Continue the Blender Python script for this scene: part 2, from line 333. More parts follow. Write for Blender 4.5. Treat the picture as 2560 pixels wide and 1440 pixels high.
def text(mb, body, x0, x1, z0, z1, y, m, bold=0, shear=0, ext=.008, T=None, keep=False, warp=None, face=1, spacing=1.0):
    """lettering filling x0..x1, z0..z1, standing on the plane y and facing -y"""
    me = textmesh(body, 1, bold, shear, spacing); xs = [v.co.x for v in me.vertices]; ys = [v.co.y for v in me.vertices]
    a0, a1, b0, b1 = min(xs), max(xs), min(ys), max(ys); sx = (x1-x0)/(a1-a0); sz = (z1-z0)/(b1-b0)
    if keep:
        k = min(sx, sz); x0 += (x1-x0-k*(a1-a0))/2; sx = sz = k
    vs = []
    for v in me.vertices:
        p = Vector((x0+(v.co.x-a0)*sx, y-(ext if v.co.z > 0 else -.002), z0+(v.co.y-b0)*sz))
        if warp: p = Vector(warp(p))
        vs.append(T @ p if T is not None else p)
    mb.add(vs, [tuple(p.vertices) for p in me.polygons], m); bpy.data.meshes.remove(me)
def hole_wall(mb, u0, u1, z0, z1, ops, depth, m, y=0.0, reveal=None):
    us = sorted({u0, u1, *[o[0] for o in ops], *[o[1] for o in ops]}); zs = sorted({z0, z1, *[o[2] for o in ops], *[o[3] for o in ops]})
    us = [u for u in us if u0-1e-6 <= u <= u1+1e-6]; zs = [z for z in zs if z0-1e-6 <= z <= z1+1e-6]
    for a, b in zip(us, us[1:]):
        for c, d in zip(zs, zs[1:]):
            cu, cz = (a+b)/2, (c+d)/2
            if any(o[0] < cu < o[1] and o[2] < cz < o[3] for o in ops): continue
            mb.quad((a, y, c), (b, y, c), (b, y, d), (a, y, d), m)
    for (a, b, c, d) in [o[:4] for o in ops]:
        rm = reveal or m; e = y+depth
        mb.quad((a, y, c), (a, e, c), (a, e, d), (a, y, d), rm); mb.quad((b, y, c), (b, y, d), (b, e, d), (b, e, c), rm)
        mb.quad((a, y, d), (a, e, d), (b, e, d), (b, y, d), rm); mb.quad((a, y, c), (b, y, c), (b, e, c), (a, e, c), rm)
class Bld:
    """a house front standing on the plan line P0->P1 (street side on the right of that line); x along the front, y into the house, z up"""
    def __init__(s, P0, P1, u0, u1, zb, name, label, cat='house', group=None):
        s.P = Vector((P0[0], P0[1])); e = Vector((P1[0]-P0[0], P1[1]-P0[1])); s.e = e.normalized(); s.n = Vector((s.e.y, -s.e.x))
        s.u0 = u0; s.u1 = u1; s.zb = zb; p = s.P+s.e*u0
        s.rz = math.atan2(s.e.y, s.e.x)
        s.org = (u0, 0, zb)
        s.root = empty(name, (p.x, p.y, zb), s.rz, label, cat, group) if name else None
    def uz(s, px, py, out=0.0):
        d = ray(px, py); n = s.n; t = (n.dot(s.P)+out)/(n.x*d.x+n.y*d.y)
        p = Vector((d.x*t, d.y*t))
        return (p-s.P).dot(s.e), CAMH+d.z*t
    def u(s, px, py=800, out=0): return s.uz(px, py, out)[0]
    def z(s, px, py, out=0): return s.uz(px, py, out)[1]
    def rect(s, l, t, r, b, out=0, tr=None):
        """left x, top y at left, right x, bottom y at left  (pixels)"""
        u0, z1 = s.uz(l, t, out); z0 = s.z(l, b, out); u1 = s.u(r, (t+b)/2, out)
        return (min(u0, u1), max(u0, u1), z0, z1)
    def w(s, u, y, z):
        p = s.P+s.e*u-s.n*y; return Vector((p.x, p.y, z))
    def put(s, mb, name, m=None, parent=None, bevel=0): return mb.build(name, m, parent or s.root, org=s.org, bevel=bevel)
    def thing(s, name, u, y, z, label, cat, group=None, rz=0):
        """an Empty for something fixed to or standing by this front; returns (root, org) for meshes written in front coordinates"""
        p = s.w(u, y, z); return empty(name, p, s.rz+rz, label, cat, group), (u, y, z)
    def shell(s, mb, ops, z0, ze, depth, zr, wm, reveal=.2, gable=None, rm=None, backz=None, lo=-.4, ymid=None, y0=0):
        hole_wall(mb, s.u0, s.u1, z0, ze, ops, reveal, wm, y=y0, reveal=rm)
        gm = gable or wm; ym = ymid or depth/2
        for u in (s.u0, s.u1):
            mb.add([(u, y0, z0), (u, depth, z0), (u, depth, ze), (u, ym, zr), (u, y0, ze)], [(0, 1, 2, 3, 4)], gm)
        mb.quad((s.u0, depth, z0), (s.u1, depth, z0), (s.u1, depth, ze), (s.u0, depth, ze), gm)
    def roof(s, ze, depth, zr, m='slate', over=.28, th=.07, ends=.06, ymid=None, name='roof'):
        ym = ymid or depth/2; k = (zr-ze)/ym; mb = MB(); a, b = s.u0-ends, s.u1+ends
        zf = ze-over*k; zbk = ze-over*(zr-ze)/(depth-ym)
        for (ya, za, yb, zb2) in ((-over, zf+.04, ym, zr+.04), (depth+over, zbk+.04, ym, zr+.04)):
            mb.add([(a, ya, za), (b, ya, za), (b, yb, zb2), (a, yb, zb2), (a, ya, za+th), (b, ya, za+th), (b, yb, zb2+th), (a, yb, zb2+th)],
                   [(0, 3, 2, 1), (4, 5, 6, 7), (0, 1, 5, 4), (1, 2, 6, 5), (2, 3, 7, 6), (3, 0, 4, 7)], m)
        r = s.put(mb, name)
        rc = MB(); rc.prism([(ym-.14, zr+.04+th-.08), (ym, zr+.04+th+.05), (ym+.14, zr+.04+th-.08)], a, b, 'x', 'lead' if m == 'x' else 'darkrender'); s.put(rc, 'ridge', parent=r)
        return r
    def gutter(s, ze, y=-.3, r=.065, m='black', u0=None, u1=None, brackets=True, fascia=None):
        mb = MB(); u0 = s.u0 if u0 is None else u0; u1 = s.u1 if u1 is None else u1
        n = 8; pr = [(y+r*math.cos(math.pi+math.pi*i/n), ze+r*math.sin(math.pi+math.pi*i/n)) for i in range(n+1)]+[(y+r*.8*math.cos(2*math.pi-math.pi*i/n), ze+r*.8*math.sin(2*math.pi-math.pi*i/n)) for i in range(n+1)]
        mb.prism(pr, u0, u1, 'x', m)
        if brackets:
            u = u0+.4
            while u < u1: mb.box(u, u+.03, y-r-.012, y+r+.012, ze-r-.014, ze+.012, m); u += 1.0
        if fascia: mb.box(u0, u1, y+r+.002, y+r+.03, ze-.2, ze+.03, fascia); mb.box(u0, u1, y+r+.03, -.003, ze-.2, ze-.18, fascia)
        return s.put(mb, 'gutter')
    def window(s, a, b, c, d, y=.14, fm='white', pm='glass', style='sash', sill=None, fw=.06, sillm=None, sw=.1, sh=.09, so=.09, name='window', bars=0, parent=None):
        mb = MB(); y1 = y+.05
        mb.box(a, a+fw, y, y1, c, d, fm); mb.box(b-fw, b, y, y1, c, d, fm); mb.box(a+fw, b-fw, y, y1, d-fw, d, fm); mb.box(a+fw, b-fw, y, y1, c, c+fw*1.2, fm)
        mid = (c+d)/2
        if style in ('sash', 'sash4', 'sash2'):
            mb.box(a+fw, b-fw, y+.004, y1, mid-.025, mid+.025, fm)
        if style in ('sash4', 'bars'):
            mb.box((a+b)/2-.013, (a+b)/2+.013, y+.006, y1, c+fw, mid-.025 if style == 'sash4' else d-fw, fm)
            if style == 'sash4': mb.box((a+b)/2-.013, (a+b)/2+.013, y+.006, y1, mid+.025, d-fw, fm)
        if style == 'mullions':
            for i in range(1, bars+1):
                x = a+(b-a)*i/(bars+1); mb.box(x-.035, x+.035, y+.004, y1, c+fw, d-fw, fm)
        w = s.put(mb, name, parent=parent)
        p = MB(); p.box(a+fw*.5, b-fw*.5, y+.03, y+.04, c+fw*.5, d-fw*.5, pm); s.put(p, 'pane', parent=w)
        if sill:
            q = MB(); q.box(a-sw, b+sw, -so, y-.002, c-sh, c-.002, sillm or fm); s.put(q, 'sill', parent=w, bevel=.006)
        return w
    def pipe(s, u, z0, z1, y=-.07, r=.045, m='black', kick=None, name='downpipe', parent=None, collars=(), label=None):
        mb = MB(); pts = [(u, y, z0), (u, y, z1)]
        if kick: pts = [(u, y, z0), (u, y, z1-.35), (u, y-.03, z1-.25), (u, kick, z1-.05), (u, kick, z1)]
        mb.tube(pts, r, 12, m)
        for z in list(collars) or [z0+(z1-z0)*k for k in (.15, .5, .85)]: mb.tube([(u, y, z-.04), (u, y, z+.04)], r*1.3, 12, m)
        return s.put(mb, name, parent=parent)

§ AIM
Identify the lines of the data that contain the word "this". Copy each of them.

§ EXERCISE ANSWER
Continue the Blender Python script for this scene: part 2, from line 333. More parts follow. Write for Blender 4.5. Treat the picture as 2560 pixels wide and 1440 pixels high.
        """an Empty for something fixed to or standing by this front; returns (root, org) for meshes written in front coordinates"""